Oroville, Calif. -- Approval of a cannabis ordinance for the city of Oroville is in the talks, and Thursday afternoon the city held one of today's two public meetings about the issue.

Posted: May 24, 2018 5:54 PM
Updated: May 24, 2018 6:24 PM

OROVILLE, Calif. - Approval of a cannabis ordinance for the city of Oroville is in the talks, and Thursday afternoon the city held two public meetings about the issue.

“Cannabis is in our homes, it's in our communities, it's in our schools, it's in our streets; it's here. And we can license it and regulate it, or turn a blind eye and let it do what it's always done,” said Inland Cannabis Farmers Association Executive Director Jessica Mackenzie.

She said the first meeting went the way they usually go: no harm, no foul.

“People show up whose minds are already made up, and they are at the far ends of the spectrum.”

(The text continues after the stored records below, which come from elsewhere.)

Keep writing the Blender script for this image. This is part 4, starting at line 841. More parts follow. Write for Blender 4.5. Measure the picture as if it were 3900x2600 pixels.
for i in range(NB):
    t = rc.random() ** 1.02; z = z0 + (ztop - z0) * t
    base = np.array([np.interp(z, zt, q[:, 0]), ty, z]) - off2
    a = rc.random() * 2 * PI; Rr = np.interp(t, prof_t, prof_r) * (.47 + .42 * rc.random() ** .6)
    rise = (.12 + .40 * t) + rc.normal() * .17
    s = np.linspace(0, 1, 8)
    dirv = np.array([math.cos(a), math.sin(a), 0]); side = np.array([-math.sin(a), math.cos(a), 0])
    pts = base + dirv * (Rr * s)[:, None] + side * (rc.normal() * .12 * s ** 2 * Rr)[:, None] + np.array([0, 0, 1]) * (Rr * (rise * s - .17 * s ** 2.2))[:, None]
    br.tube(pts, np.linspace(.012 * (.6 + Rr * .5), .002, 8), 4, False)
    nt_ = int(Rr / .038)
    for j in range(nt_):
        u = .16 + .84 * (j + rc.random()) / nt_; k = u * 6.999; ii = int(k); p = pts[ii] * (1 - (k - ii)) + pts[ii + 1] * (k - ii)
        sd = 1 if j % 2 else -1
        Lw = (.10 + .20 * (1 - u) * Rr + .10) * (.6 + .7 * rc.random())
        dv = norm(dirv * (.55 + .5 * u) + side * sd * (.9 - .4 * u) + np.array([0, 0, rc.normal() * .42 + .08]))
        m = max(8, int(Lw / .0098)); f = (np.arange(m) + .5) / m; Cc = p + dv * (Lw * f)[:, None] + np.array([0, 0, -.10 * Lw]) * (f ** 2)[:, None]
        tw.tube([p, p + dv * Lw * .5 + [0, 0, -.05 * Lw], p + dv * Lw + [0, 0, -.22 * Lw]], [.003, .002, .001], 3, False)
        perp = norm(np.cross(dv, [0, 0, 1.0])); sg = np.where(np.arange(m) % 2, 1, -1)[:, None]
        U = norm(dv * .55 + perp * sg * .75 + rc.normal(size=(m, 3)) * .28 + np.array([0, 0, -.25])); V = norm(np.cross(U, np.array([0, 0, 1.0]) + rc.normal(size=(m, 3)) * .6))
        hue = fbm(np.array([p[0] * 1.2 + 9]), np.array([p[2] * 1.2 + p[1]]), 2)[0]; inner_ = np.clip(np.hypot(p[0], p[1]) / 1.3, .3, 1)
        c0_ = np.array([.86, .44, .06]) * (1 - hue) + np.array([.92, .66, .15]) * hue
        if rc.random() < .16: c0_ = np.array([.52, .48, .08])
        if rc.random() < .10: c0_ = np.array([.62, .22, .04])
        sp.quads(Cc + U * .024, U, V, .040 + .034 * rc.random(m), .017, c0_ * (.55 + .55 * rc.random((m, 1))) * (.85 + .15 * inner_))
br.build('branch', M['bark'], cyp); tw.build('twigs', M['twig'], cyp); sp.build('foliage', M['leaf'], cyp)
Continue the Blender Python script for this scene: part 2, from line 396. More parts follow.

She stands more in the middle, and she's mostly interested in talking about regulation.

“Let's say where it should happen, when it should happen, and how many should happen.

She wants to take control of the industry and gain some benefit. She says one of the consultant's messages is if the city wants to sustain this, it has to give the businesses a legitimate chance to make it; the city can not pick and choose parts of the supply chain.

“You wouldn't have a store that sells tomatoes but you wouldn't let anybody grow tomatoes in a 500 mile radius. You know, it has to be a realistic, rational approach,” she said.

Right now, the city has a total ban, but is thinking about approving a cannabis ordinance.

Mackenzie is okay with having dispensaries as long as they are regulated, and hopes people come to these meetings to express their concerns proactively and objectively, and for the city to ultimately come up with regulations that give 80% of the people 80% of what they want.

She says we regulate alcohol and tobacco, and cannabis should be next on the list.

“I know those are tired arguments, but they're true, and that's why they're tired. We accept those things in our community that have huge detrimental impacts, and we regulate them, and we charge a lot of money so that we can take the money from them and go out and do public programs and education programs and mitigation programs.”